==== Input records ====

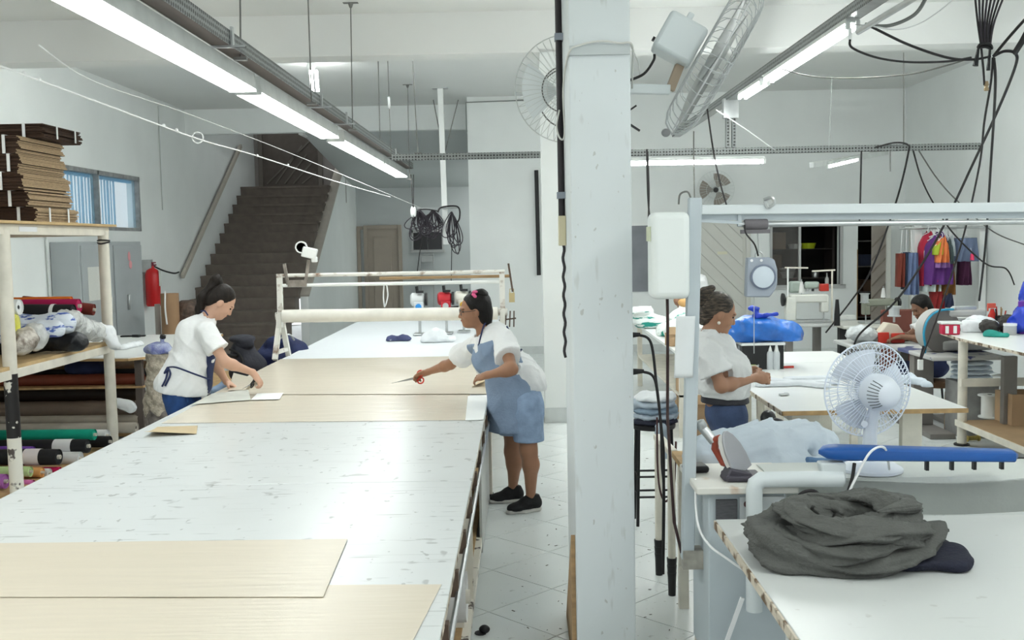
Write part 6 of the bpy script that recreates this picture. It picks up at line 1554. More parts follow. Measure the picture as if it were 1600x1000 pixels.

====
==== Input records ====

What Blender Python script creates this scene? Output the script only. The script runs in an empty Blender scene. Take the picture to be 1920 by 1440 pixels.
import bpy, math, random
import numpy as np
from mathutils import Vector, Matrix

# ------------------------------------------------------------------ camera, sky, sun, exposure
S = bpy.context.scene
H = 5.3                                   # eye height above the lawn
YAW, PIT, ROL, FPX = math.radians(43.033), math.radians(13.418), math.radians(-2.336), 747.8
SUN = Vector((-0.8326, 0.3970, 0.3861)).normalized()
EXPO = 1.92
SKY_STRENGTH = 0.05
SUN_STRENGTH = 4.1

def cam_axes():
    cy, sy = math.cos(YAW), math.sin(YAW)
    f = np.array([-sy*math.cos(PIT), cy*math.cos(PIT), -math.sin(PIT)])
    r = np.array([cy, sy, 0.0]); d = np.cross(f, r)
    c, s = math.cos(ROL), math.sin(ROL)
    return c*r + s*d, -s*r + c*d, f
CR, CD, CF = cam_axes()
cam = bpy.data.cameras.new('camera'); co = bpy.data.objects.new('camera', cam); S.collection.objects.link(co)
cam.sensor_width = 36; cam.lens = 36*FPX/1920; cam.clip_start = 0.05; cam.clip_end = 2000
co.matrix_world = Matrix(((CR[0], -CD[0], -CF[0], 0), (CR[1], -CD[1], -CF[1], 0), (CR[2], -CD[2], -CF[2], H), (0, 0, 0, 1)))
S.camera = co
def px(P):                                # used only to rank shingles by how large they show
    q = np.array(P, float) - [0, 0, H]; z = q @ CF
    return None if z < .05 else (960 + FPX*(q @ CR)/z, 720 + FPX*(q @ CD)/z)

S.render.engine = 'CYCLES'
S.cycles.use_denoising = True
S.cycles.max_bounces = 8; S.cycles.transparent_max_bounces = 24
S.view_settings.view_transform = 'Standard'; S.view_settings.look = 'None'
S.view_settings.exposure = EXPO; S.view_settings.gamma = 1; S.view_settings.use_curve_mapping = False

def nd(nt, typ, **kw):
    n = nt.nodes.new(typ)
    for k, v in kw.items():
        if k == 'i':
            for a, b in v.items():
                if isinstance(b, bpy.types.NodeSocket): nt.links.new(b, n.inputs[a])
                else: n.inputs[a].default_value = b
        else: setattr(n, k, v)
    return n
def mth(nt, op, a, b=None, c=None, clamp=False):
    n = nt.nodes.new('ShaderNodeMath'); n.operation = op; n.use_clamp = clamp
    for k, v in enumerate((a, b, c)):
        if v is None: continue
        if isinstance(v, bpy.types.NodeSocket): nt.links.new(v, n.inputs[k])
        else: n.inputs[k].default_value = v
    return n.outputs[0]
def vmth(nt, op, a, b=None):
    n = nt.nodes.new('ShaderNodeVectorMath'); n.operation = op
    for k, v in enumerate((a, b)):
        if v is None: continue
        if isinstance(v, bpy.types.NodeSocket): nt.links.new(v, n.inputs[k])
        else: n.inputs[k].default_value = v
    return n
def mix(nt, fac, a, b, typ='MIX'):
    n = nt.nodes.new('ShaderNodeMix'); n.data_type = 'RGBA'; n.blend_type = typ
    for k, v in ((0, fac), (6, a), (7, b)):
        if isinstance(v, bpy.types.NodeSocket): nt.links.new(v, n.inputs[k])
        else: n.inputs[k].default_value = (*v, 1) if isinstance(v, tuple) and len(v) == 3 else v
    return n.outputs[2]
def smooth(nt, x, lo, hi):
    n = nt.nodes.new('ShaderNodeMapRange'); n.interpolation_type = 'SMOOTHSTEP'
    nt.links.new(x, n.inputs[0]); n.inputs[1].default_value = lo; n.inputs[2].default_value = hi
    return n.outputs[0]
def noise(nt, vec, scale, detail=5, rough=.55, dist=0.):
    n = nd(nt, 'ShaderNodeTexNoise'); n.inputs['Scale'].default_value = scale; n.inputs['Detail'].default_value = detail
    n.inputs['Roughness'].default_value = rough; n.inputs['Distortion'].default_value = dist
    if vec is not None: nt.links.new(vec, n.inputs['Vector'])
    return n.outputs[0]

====

• [What needs to be done] Reply with one number only: how many lines of the listing hold "scene"?

• [Output for this task] 2